After ending an uneventful period of limited communications, Galileo resumes the processing and transmission of pictures and science information stored on the spacecraft's onboard tape recorder. The data was acquired and stored on the tape recorder during the spacecraft's close flyby of Jupiter's moon Europa in Dec. 1997. The 2-1/2 week period of limited communications was caused by solar conjunction, a period of time during which the sun passes between the Earth and the spacecraft and solar activity causes radio signals to and from the spacecraft to become noisy or garbled.

The data scheduled for processing and transmission to Earth this week includes primarily information from the spacecraft's Near Infrared Mapping Spectrometer's (NIMS) observation of the Pwyll impact crater region on Europa. The NIMS information will allow scientists to learn more about the different types of materials found in this region. To see what this region looks like you can look for images taken by the spacecraft's camera that were recently released on our home page. Other information scheduled for transmission toward the end of this week includes data from the spacecraft's suite of fields and particles instruments that will add to the repository of information characterizing the interaction of Europa with the magnetic and electric fields surrounding Jupiter. Finally, the camera team has scheduled the processing and transmission of a picture of the Conamara Chaos region and another picture of a region of mottled terrain.

If some of these information sets sound familiar, it is because they are part of Galileo's normal period of re-processing and re-transmission of observations that have previously been transmitted to Earth. This second "pass" through the recorded data allows the science teams to fill up gaps in information caused by transmission problems the first time around.
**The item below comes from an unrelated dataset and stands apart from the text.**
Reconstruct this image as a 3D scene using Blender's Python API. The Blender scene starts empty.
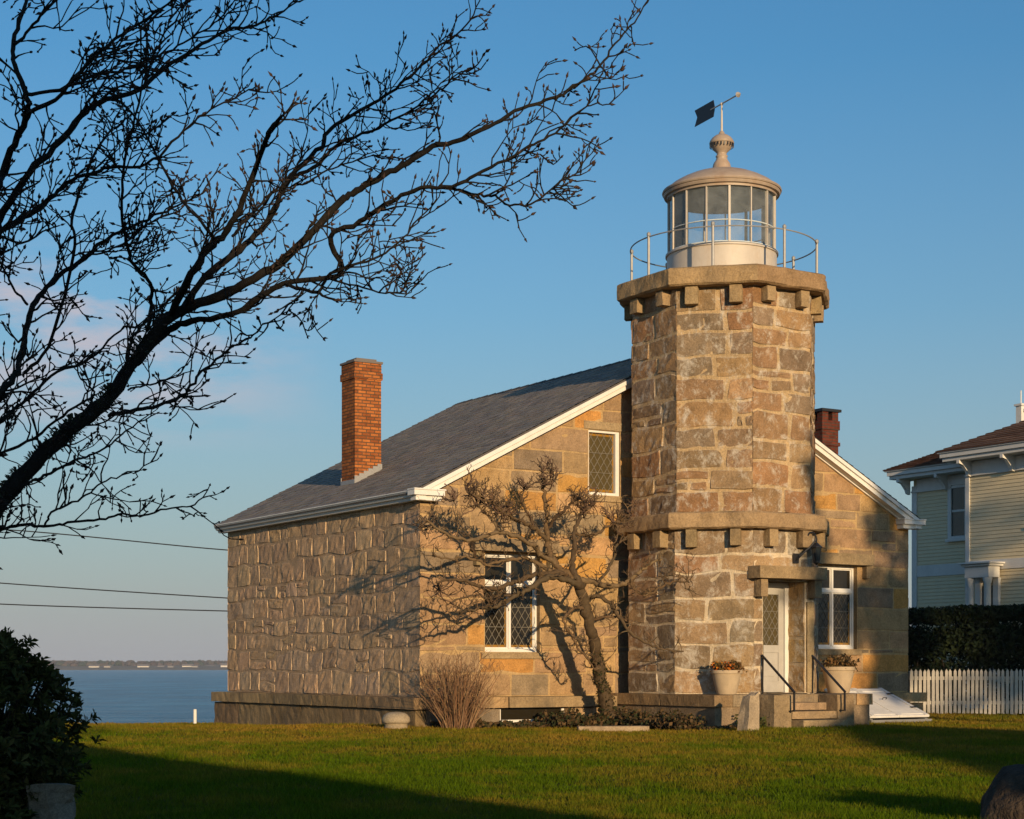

The second pass also provides the opportunity to replay portions of observations that have been identified as particularly interesting or to simply add additional data from a particular observation.
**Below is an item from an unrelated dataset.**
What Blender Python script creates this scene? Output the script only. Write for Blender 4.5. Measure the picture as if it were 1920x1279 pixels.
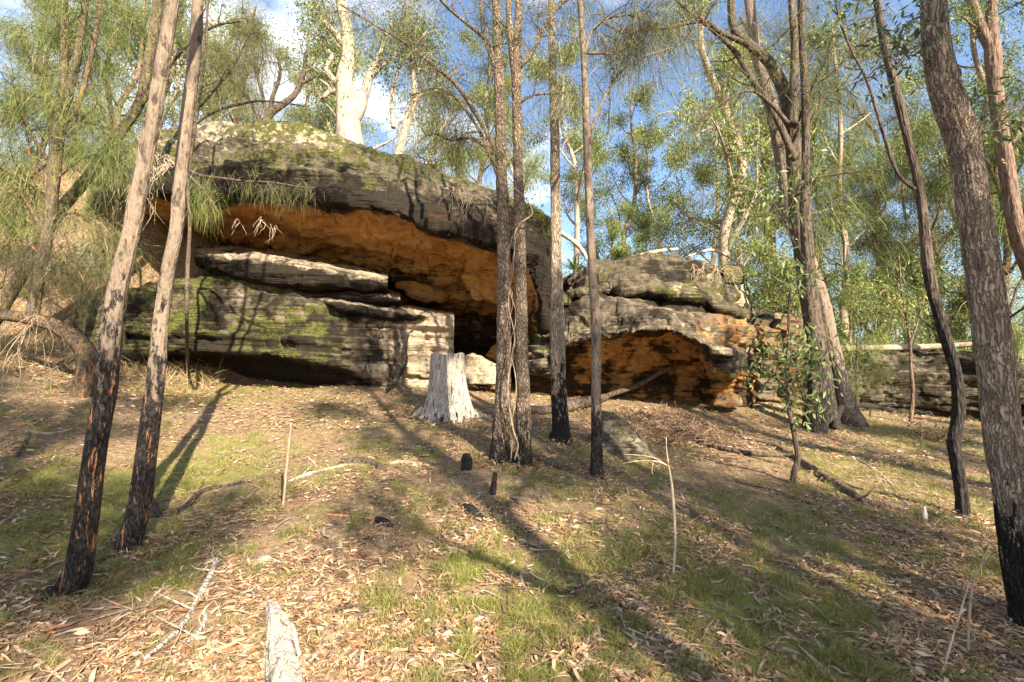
import bpy, math, random
import numpy as np
from mathutils import Vector

for o in list(bpy.data.objects):
    bpy.data.objects.remove(o)
scene = bpy.context.scene
COL = scene.collection
R = math.radians

# ------------------------------------------------------------------ camera
F_PX, PITCH, CAM_H = 907.0, R(5.0), 1.6
cam_d = bpy.data.cameras.new("camera")
cam_d.sensor_width = 36.0
cam_d.lens = F_PX / 1920.0 * 36.0
cam_d.clip_start = 0.05
cam_d.clip_end = 2000
cam = bpy.data.objects.new("camera", cam_d)
COL.objects.link(cam)
cam.location = (0, 0, CAM_H)
cam.rotation_euler = (R(90) + PITCH, 0, 0)
scene.camera = cam
scene.render.resolution_x = 1024
scene.render.resolution_y = 682

# ------------------------------------------------------------------ light
SUN_EL, SUN_AZ = R(31), R(28)          # light travels towards (-sin az, cos az)
sun_dir = Vector((math.sin(SUN_AZ) * math.cos(SUN_EL), -math.cos(SUN_AZ) * math.cos(SUN_EL), math.sin(SUN_EL)))
sd = bpy.data.lights.new("sun", 'SUN')
sd.energy = 5.0
sd.angle = R(0.55)
sd.color = (1.0, 0.87, 0.68)
sun = bpy.data.objects.new("sun", sd)
COL.objects.link(sun)
sun.rotation_euler = sun_dir.to_track_quat('Z', 'Y').to_euler()
sun.location = (0, 0, 30)

w = bpy.data.worlds.new("World")
scene.world = w
w.use_nodes = True
nt = w.node_tree
nt.nodes.clear()
out = nt.nodes.new('ShaderNodeOutputWorld')
bg = nt.nodes.new('ShaderNodeBackground')
sky = nt.nodes.new('ShaderNodeTexSky')
sky.sky_type = 'NISHITA'
sky.sun_disc = False
sky.sun_elevation = SUN_EL
sky.sun_rotation = math.pi - SUN_AZ
sky.air_density = 1.0
sky.dust_density = 0.8
sky.ozone_density = 2.0
bg.inputs['Strength'].default_value = 0.082
tc = nt.nodes.new('ShaderNodeTexCoord')
mp = nt.nodes.new('ShaderNodeMapping')
mp.inputs['Scale'].default_value = (1.0, 1.0, 2.2)
mp.inputs['Location'].default_value = (0.35, 0.0, 0.2)
ns = nt.nodes.new('ShaderNodeTexNoise')
ns.inputs['Scale'].default_value = 2.2
ns.inputs['Detail'].default_value = 7
ns.inputs['Roughness'].default_value = 0.55
ns.inputs['Distortion'].default_value = 0.3
rmp = nt.nodes.new('ShaderNodeMapRange')
rmp.inputs['From Min'].default_value = 0.50
rmp.inputs['From Max'].default_value = 0.72
# more cloud towards the left half of the sky
sepx = nt.nodes.new('ShaderNodeSeparateXYZ')
cm = nt.nodes.new('ShaderNodeMath'); cm.operation = 'MULTIPLY_ADD'
cm.inputs[1].default_value = -0.10
mixc = nt.nodes.new('ShaderNodeMix'); mixc.data_type = 'RGBA'
mixc.inputs['B'].default_value = (7.0, 7.2, 7.6, 1)
nt.links.new(tc.outputs['Generated'], mp.inputs['Vector'])
nt.links.new(mp.outputs['Vector'], ns.inputs['Vector'])
nt.links.new(tc.outputs['Generated'], sepx.inputs[0])
nt.links.new(sepx.outputs['X'], cm.inputs[0])
nt.links.new(ns.outputs['Fac'], cm.inputs[2])
nt.links.new(cm.outputs[0], rmp.inputs['Value'])
nt.links.new(rmp.outputs['Result'], mixc.inputs['Factor'])
nt.links.new(sky.outputs['Color'], mixc.inputs['A'])
nt.links.new(mixc.outputs['Result'], bg.inputs['Color'])
nt.links.new(bg.outputs[0], out.inputs['Surface'])

scene.view_settings.view_transform = 'Standard'
scene.view_settings.look = 'None'
scene.view_settings.gamma = 1.0
scene.view_settings.use_curve_mapping = False
scene.view_settings.exposure = 1.95
scene.cycles.max_bounces = 10
scene.cycles.diffuse_bounces = 5
scene.cycles.transparent_max_bounces = 4

# ------------------------------------------------------------------ helpers
def P(px, py, Y):
    """world point seen at pixel (px,py) of the 1920 px photo, at forward distance Y"""
    u = (px - 960.0) / F_PX
    v = (639.5 - py) / F_PX
    c, s = math.cos(PITCH), math.sin(PITCH)
    t = Y / (c - v * s)
    return np.array([u * t, Y, CAM_H + t * (s + v * c)])

_rs = np.random.RandomState(7)
_perm = _rs.permutation(4096)
_val = _rs.rand(4096) * 2 - 1
def vnoise(p, seed=0):
    p = np.asarray(p, float) + seed * 17.31
    i = np.floor(p).astype(np.int64); f = p - i
    f = f * f * f * (f * (f * 6 - 15) + 10)
    def h(a, b, c):
        return _val[_perm[(_perm[(_perm[a & 4095] + b) & 4095] + c) & 4095]]
    x, y, z = i[..., 0], i[..., 1], i[..., 2]
    fx, fy, fz = f[..., 0], f[..., 1], f[..., 2]
    def l(a, b, t): return a + (b - a) * t
    return l(l(l(h(x, y, z), h(x+1, y, z), fx), l(h(x, y+1, z), h(x+1, y+1, z), fx), fy),
             l(l(h(x, y, z+1), h(x+1, y, z+1), fx), l(h(x, y+1, z+1), h(x+1, y+1, z+1), fx), fy), fz)
def fbm(p, octv=4, seed=0, gain=0.5):
    p = np.asarray(p, float); a = 1.0; s = 0; t = 0
    for k in range(octv):
        s = s + a * vnoise(p * (2.03 ** k), seed + k * 3); t += a; a *= gain
    return s / t
def sstep(a, b, x):
    t = np.clip((x - a) / (b - a), 0, 1); return t * t * (3 - 2 * t)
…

Also scheduled this week is a test of the spacecraft's attitude control system. This test will provide engineers with information to help them determine whether the attitude control system's anomalous behavior has stabilized or is getting worse. Remember that the spacecraft performed a close flyby of Europa just prior to the start of our period of limited communications. During this flyby, the spacecraft was once again exposed to Jupiter's intense radiation environment. Radiation is considered a leading candidate as a cause of the hardware fault in one of the attitude control system's gyroscopes, and which has led to the anomalous behavior. Limited information contained in the spacecraft's normal engineering data set suggests that the anomalous gyroscope behavior has not deteriorated.

At the end of this week, the spacecraft is scheduled to perform the next flight path correction. This correction will fine tune the spacecraft's orbit as it heads back toward the Jupiter system and another close encounter with Europa.